Input:
=-=-=

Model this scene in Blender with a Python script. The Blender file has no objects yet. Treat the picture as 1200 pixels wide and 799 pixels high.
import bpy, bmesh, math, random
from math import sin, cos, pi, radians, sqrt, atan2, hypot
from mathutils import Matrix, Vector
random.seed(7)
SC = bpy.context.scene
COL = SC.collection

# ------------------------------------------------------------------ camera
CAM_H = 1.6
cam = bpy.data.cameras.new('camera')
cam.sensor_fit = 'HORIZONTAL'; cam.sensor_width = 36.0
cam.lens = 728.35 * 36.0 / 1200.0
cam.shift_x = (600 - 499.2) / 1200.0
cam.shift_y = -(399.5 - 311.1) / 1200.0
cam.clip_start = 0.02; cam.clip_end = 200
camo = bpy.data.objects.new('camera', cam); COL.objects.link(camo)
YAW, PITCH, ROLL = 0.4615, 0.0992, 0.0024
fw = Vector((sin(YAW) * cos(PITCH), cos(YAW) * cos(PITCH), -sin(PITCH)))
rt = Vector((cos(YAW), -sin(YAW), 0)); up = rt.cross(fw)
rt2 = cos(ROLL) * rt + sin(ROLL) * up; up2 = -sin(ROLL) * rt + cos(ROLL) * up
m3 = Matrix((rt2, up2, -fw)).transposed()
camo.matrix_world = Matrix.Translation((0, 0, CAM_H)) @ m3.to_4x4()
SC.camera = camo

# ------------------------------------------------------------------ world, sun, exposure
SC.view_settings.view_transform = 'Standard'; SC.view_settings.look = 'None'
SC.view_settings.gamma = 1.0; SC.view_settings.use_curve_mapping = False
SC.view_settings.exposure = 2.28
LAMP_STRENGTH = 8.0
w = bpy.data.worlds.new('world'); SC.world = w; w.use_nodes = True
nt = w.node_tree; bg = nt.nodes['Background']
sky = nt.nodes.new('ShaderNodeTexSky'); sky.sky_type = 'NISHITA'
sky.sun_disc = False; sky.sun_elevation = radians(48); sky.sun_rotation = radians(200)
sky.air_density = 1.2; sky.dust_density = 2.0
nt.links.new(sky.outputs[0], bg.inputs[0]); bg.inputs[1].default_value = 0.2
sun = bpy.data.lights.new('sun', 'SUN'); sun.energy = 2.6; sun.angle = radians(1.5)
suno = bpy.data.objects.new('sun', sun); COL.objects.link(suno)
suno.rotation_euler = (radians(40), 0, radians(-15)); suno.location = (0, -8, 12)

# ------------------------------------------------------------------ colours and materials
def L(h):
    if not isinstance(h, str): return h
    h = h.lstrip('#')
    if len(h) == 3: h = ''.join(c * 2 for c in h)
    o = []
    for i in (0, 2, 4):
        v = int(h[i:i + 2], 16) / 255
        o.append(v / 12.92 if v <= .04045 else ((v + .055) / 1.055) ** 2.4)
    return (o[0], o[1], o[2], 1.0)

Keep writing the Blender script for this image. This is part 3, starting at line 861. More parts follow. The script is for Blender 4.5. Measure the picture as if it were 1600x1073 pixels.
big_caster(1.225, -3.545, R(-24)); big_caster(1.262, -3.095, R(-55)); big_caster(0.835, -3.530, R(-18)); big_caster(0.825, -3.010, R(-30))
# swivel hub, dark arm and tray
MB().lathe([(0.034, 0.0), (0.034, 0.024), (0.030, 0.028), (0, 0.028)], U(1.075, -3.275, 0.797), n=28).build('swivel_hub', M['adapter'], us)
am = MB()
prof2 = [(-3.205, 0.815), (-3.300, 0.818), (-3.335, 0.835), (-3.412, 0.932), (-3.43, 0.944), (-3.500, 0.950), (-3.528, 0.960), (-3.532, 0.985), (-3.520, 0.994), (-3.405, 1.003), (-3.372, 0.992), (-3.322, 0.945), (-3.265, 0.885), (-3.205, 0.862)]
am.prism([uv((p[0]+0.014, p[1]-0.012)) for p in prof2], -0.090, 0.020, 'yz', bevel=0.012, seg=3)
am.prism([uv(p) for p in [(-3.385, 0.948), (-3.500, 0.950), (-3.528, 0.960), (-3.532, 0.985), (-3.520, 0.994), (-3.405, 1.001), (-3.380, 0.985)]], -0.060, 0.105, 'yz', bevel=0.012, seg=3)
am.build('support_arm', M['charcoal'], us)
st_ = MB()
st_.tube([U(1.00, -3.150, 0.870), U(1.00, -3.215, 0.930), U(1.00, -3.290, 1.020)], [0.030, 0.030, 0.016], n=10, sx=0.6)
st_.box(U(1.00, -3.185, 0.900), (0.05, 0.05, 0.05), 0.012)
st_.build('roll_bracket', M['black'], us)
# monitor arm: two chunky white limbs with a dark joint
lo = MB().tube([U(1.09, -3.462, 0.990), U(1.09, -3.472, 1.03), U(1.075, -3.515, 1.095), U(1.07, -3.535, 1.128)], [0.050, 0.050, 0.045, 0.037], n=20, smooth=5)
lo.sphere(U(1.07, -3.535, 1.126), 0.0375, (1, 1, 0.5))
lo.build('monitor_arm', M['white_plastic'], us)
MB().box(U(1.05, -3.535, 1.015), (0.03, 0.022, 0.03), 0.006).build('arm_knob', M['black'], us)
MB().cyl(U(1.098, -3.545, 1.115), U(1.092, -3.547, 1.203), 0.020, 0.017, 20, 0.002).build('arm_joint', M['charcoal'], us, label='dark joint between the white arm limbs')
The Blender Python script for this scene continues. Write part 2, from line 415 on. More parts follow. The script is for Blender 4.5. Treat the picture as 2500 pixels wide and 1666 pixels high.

=-=-=

Task requirements: Transcribe the whole listing with nothing added or left out.

Response to the task:
Model this scene in Blender with a Python script. The Blender file has no objects yet. Treat the picture as 1200 pixels wide and 799 pixels high.
import bpy, bmesh, math, random
from math import sin, cos, pi, radians, sqrt, atan2, hypot
from mathutils import Matrix, Vector
random.seed(7)
SC = bpy.context.scene
COL = SC.collection

# ------------------------------------------------------------------ camera
CAM_H = 1.6
cam = bpy.data.cameras.new('camera')
cam.sensor_fit = 'HORIZONTAL'; cam.sensor_width = 36.0
cam.lens = 728.35 * 36.0 / 1200.0
cam.shift_x = (600 - 499.2) / 1200.0
cam.shift_y = -(399.5 - 311.1) / 1200.0
cam.clip_start = 0.02; cam.clip_end = 200
camo = bpy.data.objects.new('camera', cam); COL.objects.link(camo)
YAW, PITCH, ROLL = 0.4615, 0.0992, 0.0024
fw = Vector((sin(YAW) * cos(PITCH), cos(YAW) * cos(PITCH), -sin(PITCH)))
rt = Vector((cos(YAW), -sin(YAW), 0)); up = rt.cross(fw)
rt2 = cos(ROLL) * rt + sin(ROLL) * up; up2 = -sin(ROLL) * rt + cos(ROLL) * up
m3 = Matrix((rt2, up2, -fw)).transposed()
camo.matrix_world = Matrix.Translation((0, 0, CAM_H)) @ m3.to_4x4()
SC.camera = camo

# ------------------------------------------------------------------ world, sun, exposure
SC.view_settings.view_transform = 'Standard'; SC.view_settings.look = 'None'
SC.view_settings.gamma = 1.0; SC.view_settings.use_curve_mapping = False
SC.view_settings.exposure = 2.28
LAMP_STRENGTH = 8.0
w = bpy.data.worlds.new('world'); SC.world = w; w.use_nodes = True
nt = w.node_tree; bg = nt.nodes['Background']
sky = nt.nodes.new('ShaderNodeTexSky'); sky.sky_type = 'NISHITA'
sky.sun_disc = False; sky.sun_elevation = radians(48); sky.sun_rotation = radians(200)
sky.air_density = 1.2; sky.dust_density = 2.0
nt.links.new(sky.outputs[0], bg.inputs[0]); bg.inputs[1].default_value = 0.2
sun = bpy.data.lights.new('sun', 'SUN'); sun.energy = 2.6; sun.angle = radians(1.5)
suno = bpy.data.objects.new('sun', sun); COL.objects.link(suno)
suno.rotation_euler = (radians(40), 0, radians(-15)); suno.location = (0, -8, 12)

# ------------------------------------------------------------------ colours and materials
def L(h):
    if not isinstance(h, str): return h
    h = h.lstrip('#')
    if len(h) == 3: h = ''.join(c * 2 for c in h)
    o = []
    for i in (0, 2, 4):
        v = int(h[i:i + 2], 16) / 255
        o.append(v / 12.92 if v <= .04045 else ((v + .055) / 1.055) ** 2.4)
    return (o[0], o[1], o[2], 1.0)

Keep writing the Blender script for this image. This is part 3, starting at line 861. More parts follow. The script is for Blender 4.5. Measure the picture as if it were 1600x1073 pixels.
big_caster(1.225, -3.545, R(-24)); big_caster(1.262, -3.095, R(-55)); big_caster(0.835, -3.530, R(-18)); big_caster(0.825, -3.010, R(-30))
# swivel hub, dark arm and tray
MB().lathe([(0.034, 0.0), (0.034, 0.024), (0.030, 0.028), (0, 0.028)], U(1.075, -3.275, 0.797), n=28).build('swivel_hub', M['adapter'], us)
am = MB()
prof2 = [(-3.205, 0.815), (-3.300, 0.818), (-3.335, 0.835), (-3.412, 0.932), (-3.43, 0.944), (-3.500, 0.950), (-3.528, 0.960), (-3.532, 0.985), (-3.520, 0.994), (-3.405, 1.003), (-3.372, 0.992), (-3.322, 0.945), (-3.265, 0.885), (-3.205, 0.862)]
am.prism([uv((p[0]+0.014, p[1]-0.012)) for p in prof2], -0.090, 0.020, 'yz', bevel=0.012, seg=3)
am.prism([uv(p) for p in [(-3.385, 0.948), (-3.500, 0.950), (-3.528, 0.960), (-3.532, 0.985), (-3.520, 0.994), (-3.405, 1.001), (-3.380, 0.985)]], -0.060, 0.105, 'yz', bevel=0.012, seg=3)
am.build('support_arm', M['charcoal'], us)
st_ = MB()
st_.tube([U(1.00, -3.150, 0.870), U(1.00, -3.215, 0.930), U(1.00, -3.290, 1.020)], [0.030, 0.030, 0.016], n=10, sx=0.6)
st_.box(U(1.00, -3.185, 0.900), (0.05, 0.05, 0.05), 0.012)
st_.build('roll_bracket', M['black'], us)
# monitor arm: two chunky white limbs with a dark joint
lo = MB().tube([U(1.09, -3.462, 0.990), U(1.09, -3.472, 1.03), U(1.075, -3.515, 1.095), U(1.07, -3.535, 1.128)], [0.050, 0.050, 0.045, 0.037], n=20, smooth=5)
lo.sphere(U(1.07, -3.535, 1.126), 0.0375, (1, 1, 0.5))
lo.build('monitor_arm', M['white_plastic'], us)
MB().box(U(1.05, -3.535, 1.015), (0.03, 0.022, 0.03), 0.006).build('arm_knob', M['black'], us)
MB().cyl(U(1.098, -3.545, 1.115), U(1.092, -3.547, 1.203), 0.020, 0.017, 20, 0.002).build('arm_joint', M['charcoal'], us, label='dark joint between the white arm limbs')
The Blender Python script for this scene continues. Write part 2, from line 415 on. More parts follow. The script is for Blender 4.5. Treat the picture as 2500 pixels wide and 1666 pixels high.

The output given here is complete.